How to find out if your Wake County property tax is going up

Ed Crump Image
Tuesday, January 14, 2020
How to find out if your Wake County property tax is going up
How to find out if your Wake County property tax is going up

WAKE COUNTY, N.C. (WTVD) -- Just because the value of your Wake County home went up doesn't mean that your property taxes will.

Here are step-by-step instructions on how you can find out what your tax bill might look like.

First, click on this link and put in your information.

Once you find the account for your home, look in the upper right section for the "real estate ID" number.

Highlight and copy that number then click on the "Wake County" logo to the left of it.

At the top of that page, click on the drop-down that reads "departments and divisions."

"Under "departments" select "tax administration."

There you will find a green button labeled "Access the Wake County Reappraisal Tax Portal."

That's something Wake is doing for the very first time according to the county tax administrator, Marcus Kinrade.

The tool will show them their before value, their after value. It will show them the percent difference in value. It shows estimated revenue neutral rates and it will show estimated taxes. It's important to note - these are "estimated taxes," Kinrade told ABC 11.

"It's a tool that we've provided to be as transparent as we can because typically property owners don't know what their taxes are going to be until they've received their bill in July," Kinrade said.

Kinrade agreed to use his own home in Garner to show us how to use the tool.

He noted that the biggest increase in home values the last time around in 2016 was in southwestern Wake towns such as Cary, Apex and Holly Springs.

Four years later the biggest increases in values are in east and southeast Wake County towns such as Garner, Knightdale, Wendell and Zebulon.

That's where most homes under $250,000 are found.
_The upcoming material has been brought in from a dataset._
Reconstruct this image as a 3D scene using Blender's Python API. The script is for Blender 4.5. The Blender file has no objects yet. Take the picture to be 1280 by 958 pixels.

And those kind of affordable homes are harder and harder to find in Wake.

"High demand, low supply drives up values," Kinrade said.

That means that owners of affordable homes could end up seeing a tax increase if the value increase of their home was above the 20 percent average count-wide while the owners of homes more than double that price could see their taxes go down because the increase in value of those homes was under the 20 percent average.

Anyway, you can continue the search started earlier at the page you arrived at once you clicked on the "Access the Wake County Reappraisal Tax Portal" button.

Now look for the "real estate" drop-down in the upper left corner.

Click on that and select "revenue neutral tax calculator."

There you'll find a box to paste in that "real estate ID" number you copied earlier.

"We show a total percent change in value. We show an annual percent change in value. And then we show the estimated change in tax," on that page, Kinrade said.

Kinrade's Garner home is in the area and price range where values went up the most.

"So even though my value is going up 23.5 percent, my tax is going to go up less than 3 percent if the revenue neutral rates are adopted."

"Revenue neutral" means property revenues for the taxing government would remain the same as last year.

In this case Wake County's average increase of 20 percent in value would mean the county would have to lower the current tax rate to remain revenue neutral.

If not, the county commission will have to tell you it has to impose a tax increase - something not popular with voters.

The same holds true with municipal governments within Wake County, which also impose property taxes.